── Extracted data

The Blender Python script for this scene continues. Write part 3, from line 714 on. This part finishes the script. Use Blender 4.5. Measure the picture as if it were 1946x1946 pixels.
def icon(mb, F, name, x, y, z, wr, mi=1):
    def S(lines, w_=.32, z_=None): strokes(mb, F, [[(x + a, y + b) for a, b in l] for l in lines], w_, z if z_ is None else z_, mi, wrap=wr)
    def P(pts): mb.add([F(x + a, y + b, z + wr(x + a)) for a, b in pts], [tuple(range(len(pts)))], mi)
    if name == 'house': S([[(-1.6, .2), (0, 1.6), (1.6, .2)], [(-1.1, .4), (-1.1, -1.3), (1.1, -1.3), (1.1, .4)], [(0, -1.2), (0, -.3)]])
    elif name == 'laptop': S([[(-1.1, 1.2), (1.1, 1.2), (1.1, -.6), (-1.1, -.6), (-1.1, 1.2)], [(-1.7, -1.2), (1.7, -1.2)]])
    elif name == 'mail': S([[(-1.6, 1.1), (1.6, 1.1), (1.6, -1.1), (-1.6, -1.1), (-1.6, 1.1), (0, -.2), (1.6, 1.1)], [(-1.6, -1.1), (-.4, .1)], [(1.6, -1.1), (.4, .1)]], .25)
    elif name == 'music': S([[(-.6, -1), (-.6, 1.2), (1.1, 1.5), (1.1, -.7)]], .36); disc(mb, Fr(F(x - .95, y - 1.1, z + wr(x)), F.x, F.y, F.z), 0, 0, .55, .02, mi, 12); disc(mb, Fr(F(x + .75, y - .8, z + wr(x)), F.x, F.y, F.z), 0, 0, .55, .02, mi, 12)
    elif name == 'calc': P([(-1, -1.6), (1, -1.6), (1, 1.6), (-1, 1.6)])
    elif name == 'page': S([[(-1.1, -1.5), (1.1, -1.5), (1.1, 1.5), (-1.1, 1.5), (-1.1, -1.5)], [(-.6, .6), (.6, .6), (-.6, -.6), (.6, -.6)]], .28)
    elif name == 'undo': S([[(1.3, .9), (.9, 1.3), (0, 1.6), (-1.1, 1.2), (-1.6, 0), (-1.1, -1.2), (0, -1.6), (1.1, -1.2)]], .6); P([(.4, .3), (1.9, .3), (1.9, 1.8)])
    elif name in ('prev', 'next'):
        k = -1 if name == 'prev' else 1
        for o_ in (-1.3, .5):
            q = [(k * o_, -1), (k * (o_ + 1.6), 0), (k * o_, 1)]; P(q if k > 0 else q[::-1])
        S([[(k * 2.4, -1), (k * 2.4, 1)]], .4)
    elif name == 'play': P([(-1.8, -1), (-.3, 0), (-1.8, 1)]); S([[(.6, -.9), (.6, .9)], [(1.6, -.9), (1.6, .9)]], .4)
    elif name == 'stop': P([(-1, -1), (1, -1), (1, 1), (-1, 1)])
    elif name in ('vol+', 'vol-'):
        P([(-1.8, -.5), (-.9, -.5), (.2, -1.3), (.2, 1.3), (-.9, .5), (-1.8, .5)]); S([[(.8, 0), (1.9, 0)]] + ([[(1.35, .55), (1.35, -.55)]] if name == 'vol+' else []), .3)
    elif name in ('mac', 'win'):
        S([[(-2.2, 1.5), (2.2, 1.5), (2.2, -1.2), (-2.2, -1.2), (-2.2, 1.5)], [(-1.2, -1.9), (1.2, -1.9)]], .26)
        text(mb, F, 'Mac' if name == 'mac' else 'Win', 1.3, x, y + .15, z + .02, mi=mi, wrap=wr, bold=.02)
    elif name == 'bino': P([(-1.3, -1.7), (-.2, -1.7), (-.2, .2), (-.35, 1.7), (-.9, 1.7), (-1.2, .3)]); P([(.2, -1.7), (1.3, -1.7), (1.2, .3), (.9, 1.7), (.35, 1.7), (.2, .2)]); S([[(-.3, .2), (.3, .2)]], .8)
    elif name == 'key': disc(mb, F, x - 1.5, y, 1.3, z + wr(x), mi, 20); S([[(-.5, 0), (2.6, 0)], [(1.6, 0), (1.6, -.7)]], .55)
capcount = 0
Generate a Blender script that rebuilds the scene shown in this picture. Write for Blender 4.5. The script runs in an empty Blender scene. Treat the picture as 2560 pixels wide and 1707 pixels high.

────

Aim -
All of the lines above must be returned exactly.

Exercise output -
The Blender Python script for this scene continues. Write part 3, from line 714 on. This part finishes the script. Use Blender 4.5. Measure the picture as if it were 1946x1946 pixels.
def icon(mb, F, name, x, y, z, wr, mi=1):
    def S(lines, w_=.32, z_=None): strokes(mb, F, [[(x + a, y + b) for a, b in l] for l in lines], w_, z if z_ is None else z_, mi, wrap=wr)
    def P(pts): mb.add([F(x + a, y + b, z + wr(x + a)) for a, b in pts], [tuple(range(len(pts)))], mi)
    if name == 'house': S([[(-1.6, .2), (0, 1.6), (1.6, .2)], [(-1.1, .4), (-1.1, -1.3), (1.1, -1.3), (1.1, .4)], [(0, -1.2), (0, -.3)]])
    elif name == 'laptop': S([[(-1.1, 1.2), (1.1, 1.2), (1.1, -.6), (-1.1, -.6), (-1.1, 1.2)], [(-1.7, -1.2), (1.7, -1.2)]])
    elif name == 'mail': S([[(-1.6, 1.1), (1.6, 1.1), (1.6, -1.1), (-1.6, -1.1), (-1.6, 1.1), (0, -.2), (1.6, 1.1)], [(-1.6, -1.1), (-.4, .1)], [(1.6, -1.1), (.4, .1)]], .25)
    elif name == 'music': S([[(-.6, -1), (-.6, 1.2), (1.1, 1.5), (1.1, -.7)]], .36); disc(mb, Fr(F(x - .95, y - 1.1, z + wr(x)), F.x, F.y, F.z), 0, 0, .55, .02, mi, 12); disc(mb, Fr(F(x + .75, y - .8, z + wr(x)), F.x, F.y, F.z), 0, 0, .55, .02, mi, 12)
    elif name == 'calc': P([(-1, -1.6), (1, -1.6), (1, 1.6), (-1, 1.6)])
    elif name == 'page': S([[(-1.1, -1.5), (1.1, -1.5), (1.1, 1.5), (-1.1, 1.5), (-1.1, -1.5)], [(-.6, .6), (.6, .6), (-.6, -.6), (.6, -.6)]], .28)
    elif name == 'undo': S([[(1.3, .9), (.9, 1.3), (0, 1.6), (-1.1, 1.2), (-1.6, 0), (-1.1, -1.2), (0, -1.6), (1.1, -1.2)]], .6); P([(.4, .3), (1.9, .3), (1.9, 1.8)])
    elif name in ('prev', 'next'):
        k = -1 if name == 'prev' else 1
        for o_ in (-1.3, .5):
            q = [(k * o_, -1), (k * (o_ + 1.6), 0), (k * o_, 1)]; P(q if k > 0 else q[::-1])
        S([[(k * 2.4, -1), (k * 2.4, 1)]], .4)
    elif name == 'play': P([(-1.8, -1), (-.3, 0), (-1.8, 1)]); S([[(.6, -.9), (.6, .9)], [(1.6, -.9), (1.6, .9)]], .4)
    elif name == 'stop': P([(-1, -1), (1, -1), (1, 1), (-1, 1)])
    elif name in ('vol+', 'vol-'):
        P([(-1.8, -.5), (-.9, -.5), (.2, -1.3), (.2, 1.3), (-.9, .5), (-1.8, .5)]); S([[(.8, 0), (1.9, 0)]] + ([[(1.35, .55), (1.35, -.55)]] if name == 'vol+' else []), .3)
    elif name in ('mac', 'win'):
        S([[(-2.2, 1.5), (2.2, 1.5), (2.2, -1.2), (-2.2, -1.2), (-2.2, 1.5)], [(-1.2, -1.9), (1.2, -1.9)]], .26)
        text(mb, F, 'Mac' if name == 'mac' else 'Win', 1.3, x, y + .15, z + .02, mi=mi, wrap=wr, bold=.02)
    elif name == 'bino': P([(-1.3, -1.7), (-.2, -1.7), (-.2, .2), (-.35, 1.7), (-.9, 1.7), (-1.2, .3)]); P([(.2, -1.7), (1.3, -1.7), (1.2, .3), (.9, 1.7), (.35, 1.7), (.2, .2)]); S([[(-.3, .2), (.3, .2)]], .8)
    elif name == 'key': disc(mb, F, x - 1.5, y, 1.3, z + wr(x), mi, 20); S([[(-.5, 0), (2.6, 0)], [(1.6, 0), (1.6, -.7)]], .55)
capcount = 0
Generate a Blender script that rebuilds the scene shown in this picture. Write for Blender 4.5. The script runs in an empty Blender scene. Treat the picture as 2560 pixels wide and 1707 pixels high.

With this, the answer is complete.